- **WHAT YOU HAVE TO DO**
Extract the full listing verbatim and drop any pictures from your copy.

- **SOURCE MATERIAL**
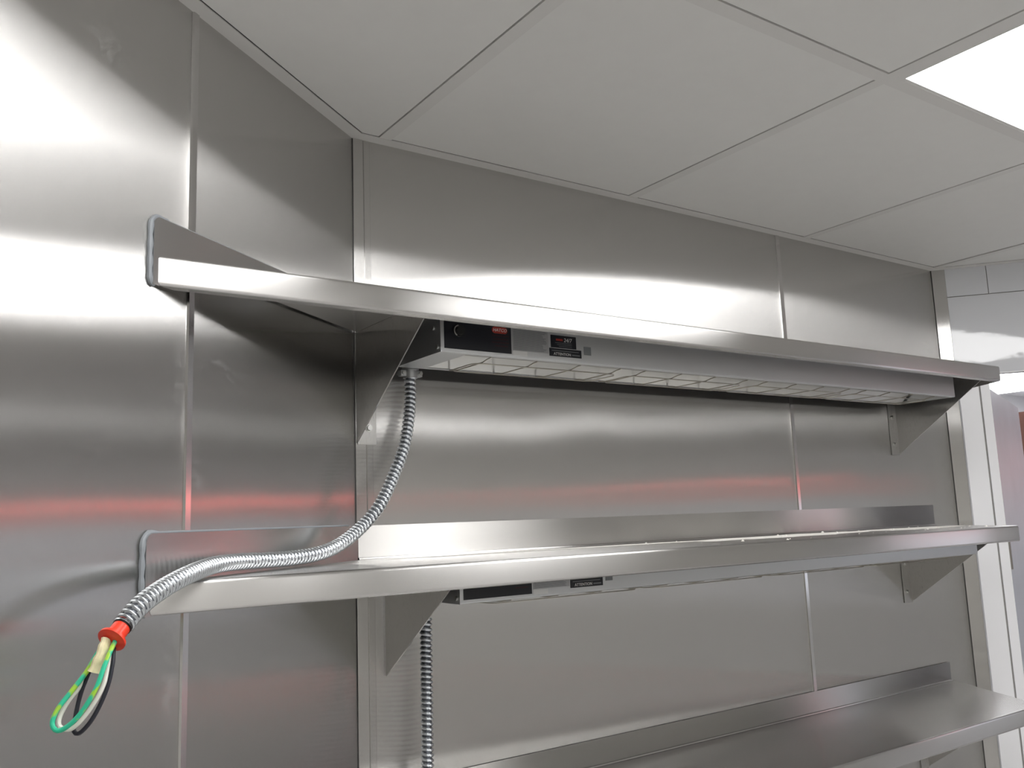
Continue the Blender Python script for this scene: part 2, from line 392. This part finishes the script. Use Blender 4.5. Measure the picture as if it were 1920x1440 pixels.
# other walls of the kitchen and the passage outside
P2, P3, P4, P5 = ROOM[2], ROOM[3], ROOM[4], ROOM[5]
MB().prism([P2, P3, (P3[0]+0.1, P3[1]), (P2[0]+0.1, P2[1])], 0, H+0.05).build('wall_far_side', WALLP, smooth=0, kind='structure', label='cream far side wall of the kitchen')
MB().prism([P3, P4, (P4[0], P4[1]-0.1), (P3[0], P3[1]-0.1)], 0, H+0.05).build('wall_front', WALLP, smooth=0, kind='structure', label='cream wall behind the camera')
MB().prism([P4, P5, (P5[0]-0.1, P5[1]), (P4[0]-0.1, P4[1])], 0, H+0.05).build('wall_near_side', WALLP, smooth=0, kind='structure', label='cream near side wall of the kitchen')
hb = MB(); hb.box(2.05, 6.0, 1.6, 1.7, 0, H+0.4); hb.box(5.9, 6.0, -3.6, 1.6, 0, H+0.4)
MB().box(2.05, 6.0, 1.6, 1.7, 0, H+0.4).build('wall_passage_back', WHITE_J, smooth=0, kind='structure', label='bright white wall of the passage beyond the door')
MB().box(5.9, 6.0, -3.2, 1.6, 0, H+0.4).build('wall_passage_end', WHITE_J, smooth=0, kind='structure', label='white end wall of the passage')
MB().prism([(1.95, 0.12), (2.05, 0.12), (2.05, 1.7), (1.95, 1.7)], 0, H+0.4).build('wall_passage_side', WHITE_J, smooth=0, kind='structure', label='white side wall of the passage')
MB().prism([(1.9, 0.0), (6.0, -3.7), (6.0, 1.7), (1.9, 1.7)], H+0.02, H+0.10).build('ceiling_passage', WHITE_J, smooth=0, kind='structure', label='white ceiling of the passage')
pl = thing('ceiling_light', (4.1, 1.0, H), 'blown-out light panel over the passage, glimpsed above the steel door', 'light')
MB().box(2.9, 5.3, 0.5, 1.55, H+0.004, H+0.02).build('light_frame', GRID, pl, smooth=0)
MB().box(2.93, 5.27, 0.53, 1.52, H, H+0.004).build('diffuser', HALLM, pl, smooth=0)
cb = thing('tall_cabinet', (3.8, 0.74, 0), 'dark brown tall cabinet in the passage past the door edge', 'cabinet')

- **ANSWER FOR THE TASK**
Continue the Blender Python script for this scene: part 2, from line 392. This part finishes the script. Use Blender 4.5. Measure the picture as if it were 1920x1440 pixels.
# other walls of the kitchen and the passage outside
P2, P3, P4, P5 = ROOM[2], ROOM[3], ROOM[4], ROOM[5]
MB().prism([P2, P3, (P3[0]+0.1, P3[1]), (P2[0]+0.1, P2[1])], 0, H+0.05).build('wall_far_side', WALLP, smooth=0, kind='structure', label='cream far side wall of the kitchen')
MB().prism([P3, P4, (P4[0], P4[1]-0.1), (P3[0], P3[1]-0.1)], 0, H+0.05).build('wall_front', WALLP, smooth=0, kind='structure', label='cream wall behind the camera')
MB().prism([P4, P5, (P5[0]-0.1, P5[1]), (P4[0]-0.1, P4[1])], 0, H+0.05).build('wall_near_side', WALLP, smooth=0, kind='structure', label='cream near side wall of the kitchen')
hb = MB(); hb.box(2.05, 6.0, 1.6, 1.7, 0, H+0.4); hb.box(5.9, 6.0, -3.6, 1.6, 0, H+0.4)
MB().box(2.05, 6.0, 1.6, 1.7, 0, H+0.4).build('wall_passage_back', WHITE_J, smooth=0, kind='structure', label='bright white wall of the passage beyond the door')
MB().box(5.9, 6.0, -3.2, 1.6, 0, H+0.4).build('wall_passage_end', WHITE_J, smooth=0, kind='structure', label='white end wall of the passage')
MB().prism([(1.95, 0.12), (2.05, 0.12), (2.05, 1.7), (1.95, 1.7)], 0, H+0.4).build('wall_passage_side', WHITE_J, smooth=0, kind='structure', label='white side wall of the passage')
MB().prism([(1.9, 0.0), (6.0, -3.7), (6.0, 1.7), (1.9, 1.7)], H+0.02, H+0.10).build('ceiling_passage', WHITE_J, smooth=0, kind='structure', label='white ceiling of the passage')
pl = thing('ceiling_light', (4.1, 1.0, H), 'blown-out light panel over the passage, glimpsed above the steel door', 'light')
MB().box(2.9, 5.3, 0.5, 1.55, H+0.004, H+0.02).build('light_frame', GRID, pl, smooth=0)
MB().box(2.93, 5.27, 0.53, 1.52, H, H+0.004).build('diffuser', HALLM, pl, smooth=0)
cb = thing('tall_cabinet', (3.8, 0.74, 0), 'dark brown tall cabinet in the passage past the door edge', 'cabinet')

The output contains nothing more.